One can say with some certainty that the original designers did not anticipate that after a few years there would be over a billion pages on the web. To understand the significance of the web it is necessary to look at how computing has developed. Initially computers were used for complicated calculations that could not be carried out at all using pencil and paper or mechanical calculators. They were used next for repetitive tasks where a large number of simple calculations had to be carried out frequently, mainly accounting and other forms of 'book-keeping'. The success in these areas led to an expansion in the range of tasks of these sorts that were carried out. For example, statistics, which before the advent of computers had been almost entirely a theoretical branch of mathematics became a practical tool in every day use by business and government. Accounts, that had previously been dumped into a cellar at the end of each year, suddenly became a source of information that could be used to improve decision making. New methods of analysis were invented to use the information and computing power that was rapidly becoming available.
Up to the 1980s and the arrival of desk top computers almost all application of computers dealt with numeric data. Computers printed out their results on thin fan-fold paper in a difficult to read type face and secretaries typed up reports on the results, dictated or hand written by middle managers. Output to screens was largely confined to transaction based systems in real time critical areas such as airline reservations, process control systems and order entry. Networked computers talked only to each other.
As soon as the PC killer application - word processing - emerged, everything changed. The computer now became a tool for everyone who had something to write about, whether it was personal letters or 500 page reports. There was also a growth in research on word and then language processing and a related but slower growth in applications such as spell checkers. (There had been earlier language processing research in the 60s and 70s but without the impetus offered by desktop computing applications).

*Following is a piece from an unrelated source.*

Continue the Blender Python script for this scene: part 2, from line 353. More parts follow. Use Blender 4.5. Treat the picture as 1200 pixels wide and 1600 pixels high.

Since the early 90s one could say that the primary use of computers has been in aiding human communication, first in text then in images and lately in audio-visual forms. The result has been an enormous increase in the actual amount of information created for human consumption particularly in the variety rather than the sheer volume. A consideration of the growth in the numbers of newsletters available via e-mail and the web shows the impact Internet economics has had on the production and distribution of information (as opposed to its intellectual creation).
The flip side of all this is the staggering amount of archived information available that was not written in the last few minutes. Surely amongst all this communication there must be the very sentence that will answer the question I am pondering at the moment. But how to find it? (And in the next 20 seconds).